**Dataset section**
────
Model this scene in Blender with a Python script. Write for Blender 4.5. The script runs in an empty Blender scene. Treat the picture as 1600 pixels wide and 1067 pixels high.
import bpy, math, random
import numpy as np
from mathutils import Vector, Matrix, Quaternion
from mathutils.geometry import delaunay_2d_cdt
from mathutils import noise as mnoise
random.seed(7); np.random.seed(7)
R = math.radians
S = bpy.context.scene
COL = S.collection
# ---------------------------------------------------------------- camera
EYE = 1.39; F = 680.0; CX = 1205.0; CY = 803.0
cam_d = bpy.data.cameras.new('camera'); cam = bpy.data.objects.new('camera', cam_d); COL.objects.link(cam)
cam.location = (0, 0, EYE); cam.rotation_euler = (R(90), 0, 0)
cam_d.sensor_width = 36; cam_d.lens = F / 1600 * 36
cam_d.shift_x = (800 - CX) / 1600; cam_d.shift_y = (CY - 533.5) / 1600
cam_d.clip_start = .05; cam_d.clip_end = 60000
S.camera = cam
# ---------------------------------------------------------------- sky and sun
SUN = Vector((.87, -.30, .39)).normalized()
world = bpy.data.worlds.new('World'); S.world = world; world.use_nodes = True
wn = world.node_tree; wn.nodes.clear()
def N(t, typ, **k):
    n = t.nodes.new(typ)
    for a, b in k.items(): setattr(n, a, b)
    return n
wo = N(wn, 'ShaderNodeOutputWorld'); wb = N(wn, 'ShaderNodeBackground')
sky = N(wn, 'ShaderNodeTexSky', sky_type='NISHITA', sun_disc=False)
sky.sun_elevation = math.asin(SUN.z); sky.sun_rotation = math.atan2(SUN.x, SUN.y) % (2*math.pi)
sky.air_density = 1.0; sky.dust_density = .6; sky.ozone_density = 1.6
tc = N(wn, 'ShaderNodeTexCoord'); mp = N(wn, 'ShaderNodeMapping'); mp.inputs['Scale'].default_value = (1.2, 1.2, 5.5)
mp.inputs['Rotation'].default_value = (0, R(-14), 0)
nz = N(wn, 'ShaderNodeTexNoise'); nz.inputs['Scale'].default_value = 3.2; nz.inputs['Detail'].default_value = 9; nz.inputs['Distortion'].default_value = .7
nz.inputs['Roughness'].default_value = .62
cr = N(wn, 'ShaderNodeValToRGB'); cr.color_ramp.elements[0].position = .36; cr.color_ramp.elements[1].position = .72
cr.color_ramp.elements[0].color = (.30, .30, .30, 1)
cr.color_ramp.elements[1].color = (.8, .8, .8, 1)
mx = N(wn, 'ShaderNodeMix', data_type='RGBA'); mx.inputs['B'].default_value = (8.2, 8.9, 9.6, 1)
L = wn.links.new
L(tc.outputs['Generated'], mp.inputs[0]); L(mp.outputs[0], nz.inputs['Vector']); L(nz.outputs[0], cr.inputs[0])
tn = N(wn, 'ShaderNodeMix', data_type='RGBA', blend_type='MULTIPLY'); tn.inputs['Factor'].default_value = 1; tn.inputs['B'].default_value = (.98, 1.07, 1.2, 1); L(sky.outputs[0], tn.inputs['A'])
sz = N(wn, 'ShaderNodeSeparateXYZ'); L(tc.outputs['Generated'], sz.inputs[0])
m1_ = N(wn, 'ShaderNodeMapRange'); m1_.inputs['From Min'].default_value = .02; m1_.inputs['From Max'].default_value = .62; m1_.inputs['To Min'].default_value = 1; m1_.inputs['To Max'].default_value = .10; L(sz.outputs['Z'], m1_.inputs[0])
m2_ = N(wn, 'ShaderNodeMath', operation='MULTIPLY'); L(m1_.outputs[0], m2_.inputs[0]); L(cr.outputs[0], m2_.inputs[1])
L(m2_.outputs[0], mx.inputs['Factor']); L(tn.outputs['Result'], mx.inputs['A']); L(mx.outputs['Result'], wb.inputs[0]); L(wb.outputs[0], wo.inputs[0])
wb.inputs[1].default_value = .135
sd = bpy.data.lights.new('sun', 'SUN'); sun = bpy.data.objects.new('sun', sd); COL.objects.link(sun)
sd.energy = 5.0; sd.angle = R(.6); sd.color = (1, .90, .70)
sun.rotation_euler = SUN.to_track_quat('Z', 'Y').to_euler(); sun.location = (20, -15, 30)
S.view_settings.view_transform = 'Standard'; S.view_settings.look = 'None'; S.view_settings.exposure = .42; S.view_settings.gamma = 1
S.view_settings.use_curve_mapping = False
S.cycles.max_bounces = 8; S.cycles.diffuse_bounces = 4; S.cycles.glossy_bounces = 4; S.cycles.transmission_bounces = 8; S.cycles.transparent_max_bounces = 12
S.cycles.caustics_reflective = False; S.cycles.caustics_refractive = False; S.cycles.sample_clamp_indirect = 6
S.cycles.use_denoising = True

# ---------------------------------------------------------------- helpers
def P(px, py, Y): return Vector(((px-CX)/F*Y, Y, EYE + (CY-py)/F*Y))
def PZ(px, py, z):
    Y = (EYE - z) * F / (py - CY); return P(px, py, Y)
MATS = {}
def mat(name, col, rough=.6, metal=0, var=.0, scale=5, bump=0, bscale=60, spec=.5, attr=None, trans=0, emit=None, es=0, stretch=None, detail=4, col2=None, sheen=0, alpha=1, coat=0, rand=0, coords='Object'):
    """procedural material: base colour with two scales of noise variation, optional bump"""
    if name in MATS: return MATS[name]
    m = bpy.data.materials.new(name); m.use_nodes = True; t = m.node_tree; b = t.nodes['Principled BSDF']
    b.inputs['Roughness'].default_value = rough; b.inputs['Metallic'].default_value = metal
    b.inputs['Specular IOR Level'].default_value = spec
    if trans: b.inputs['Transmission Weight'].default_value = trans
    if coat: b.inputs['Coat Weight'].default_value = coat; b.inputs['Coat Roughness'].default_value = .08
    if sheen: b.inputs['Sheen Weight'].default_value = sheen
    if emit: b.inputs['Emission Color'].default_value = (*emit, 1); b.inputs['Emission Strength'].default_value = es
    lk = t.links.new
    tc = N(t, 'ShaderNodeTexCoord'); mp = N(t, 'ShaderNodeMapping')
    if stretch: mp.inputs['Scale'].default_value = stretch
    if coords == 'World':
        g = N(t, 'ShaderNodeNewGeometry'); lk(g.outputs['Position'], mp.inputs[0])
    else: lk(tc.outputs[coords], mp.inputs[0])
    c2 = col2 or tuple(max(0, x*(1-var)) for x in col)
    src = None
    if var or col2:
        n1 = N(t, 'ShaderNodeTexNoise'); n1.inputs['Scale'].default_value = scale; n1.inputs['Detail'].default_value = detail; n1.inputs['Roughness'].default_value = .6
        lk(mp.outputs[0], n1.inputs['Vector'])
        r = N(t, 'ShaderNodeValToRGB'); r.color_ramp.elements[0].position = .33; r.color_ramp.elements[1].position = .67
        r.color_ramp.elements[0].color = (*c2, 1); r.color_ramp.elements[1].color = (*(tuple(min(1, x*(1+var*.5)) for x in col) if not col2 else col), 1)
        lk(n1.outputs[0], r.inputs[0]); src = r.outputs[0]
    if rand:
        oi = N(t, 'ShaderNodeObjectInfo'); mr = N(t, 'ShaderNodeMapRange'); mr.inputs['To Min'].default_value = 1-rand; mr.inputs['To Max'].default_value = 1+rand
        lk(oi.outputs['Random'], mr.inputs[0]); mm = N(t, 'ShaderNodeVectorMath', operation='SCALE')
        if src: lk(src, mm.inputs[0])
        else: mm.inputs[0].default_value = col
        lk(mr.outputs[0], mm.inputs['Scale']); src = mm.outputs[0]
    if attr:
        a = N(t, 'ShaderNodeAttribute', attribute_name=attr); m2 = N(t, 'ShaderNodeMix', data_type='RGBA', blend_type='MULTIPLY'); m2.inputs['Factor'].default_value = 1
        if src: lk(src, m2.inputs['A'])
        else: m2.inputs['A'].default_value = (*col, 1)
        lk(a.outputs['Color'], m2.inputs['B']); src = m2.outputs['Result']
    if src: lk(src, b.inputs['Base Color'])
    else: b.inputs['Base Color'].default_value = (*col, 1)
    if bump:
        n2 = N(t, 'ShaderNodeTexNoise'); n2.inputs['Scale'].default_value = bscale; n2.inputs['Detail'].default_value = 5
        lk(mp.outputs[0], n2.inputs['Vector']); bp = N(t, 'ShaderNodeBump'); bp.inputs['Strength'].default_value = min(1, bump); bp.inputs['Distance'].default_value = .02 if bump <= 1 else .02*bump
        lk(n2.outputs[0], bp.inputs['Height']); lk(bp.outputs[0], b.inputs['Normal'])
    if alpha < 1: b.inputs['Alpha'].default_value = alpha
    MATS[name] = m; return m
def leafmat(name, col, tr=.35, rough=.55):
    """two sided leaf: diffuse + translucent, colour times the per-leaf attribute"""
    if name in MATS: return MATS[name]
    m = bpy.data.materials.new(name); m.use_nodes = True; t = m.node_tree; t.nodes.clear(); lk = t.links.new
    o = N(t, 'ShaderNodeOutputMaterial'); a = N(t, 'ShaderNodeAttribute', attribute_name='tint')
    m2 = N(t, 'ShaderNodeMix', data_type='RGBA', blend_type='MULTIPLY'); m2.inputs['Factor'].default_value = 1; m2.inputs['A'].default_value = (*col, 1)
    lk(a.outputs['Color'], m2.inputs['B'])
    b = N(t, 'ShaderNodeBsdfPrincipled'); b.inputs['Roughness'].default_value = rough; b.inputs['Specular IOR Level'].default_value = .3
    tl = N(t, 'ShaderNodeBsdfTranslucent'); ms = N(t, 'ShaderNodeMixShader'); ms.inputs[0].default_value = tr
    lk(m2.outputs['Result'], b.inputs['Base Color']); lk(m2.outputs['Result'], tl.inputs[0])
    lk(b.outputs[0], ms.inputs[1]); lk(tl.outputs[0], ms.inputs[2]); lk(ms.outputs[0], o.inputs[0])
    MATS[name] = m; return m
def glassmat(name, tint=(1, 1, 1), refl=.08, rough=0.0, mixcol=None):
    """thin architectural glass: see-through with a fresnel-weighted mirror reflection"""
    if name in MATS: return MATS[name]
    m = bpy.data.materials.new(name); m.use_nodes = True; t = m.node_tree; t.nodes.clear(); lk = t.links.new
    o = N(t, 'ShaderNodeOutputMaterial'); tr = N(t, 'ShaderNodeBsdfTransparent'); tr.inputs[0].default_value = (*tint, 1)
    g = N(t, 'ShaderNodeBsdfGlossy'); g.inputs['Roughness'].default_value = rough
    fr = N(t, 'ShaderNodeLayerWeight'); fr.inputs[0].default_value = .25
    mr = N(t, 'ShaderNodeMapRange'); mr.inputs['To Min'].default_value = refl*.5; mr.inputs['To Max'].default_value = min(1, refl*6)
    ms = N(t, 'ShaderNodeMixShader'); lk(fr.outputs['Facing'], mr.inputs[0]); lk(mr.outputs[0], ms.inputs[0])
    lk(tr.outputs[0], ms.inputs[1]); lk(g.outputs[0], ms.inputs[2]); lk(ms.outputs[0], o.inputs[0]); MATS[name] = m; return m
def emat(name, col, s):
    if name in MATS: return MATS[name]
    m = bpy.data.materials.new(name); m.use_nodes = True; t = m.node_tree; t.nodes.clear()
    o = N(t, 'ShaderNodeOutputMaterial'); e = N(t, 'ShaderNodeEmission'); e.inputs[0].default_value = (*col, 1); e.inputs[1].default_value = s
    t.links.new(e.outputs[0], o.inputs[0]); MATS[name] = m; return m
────
**Task directions**
Collect each line above holding the string "scene".

**Full response**
Model this scene in Blender with a Python script. Write for Blender 4.5. The script runs in an empty Blender scene. Treat the picture as 1600 pixels wide and 1067 pixels high.
S = bpy.context.scene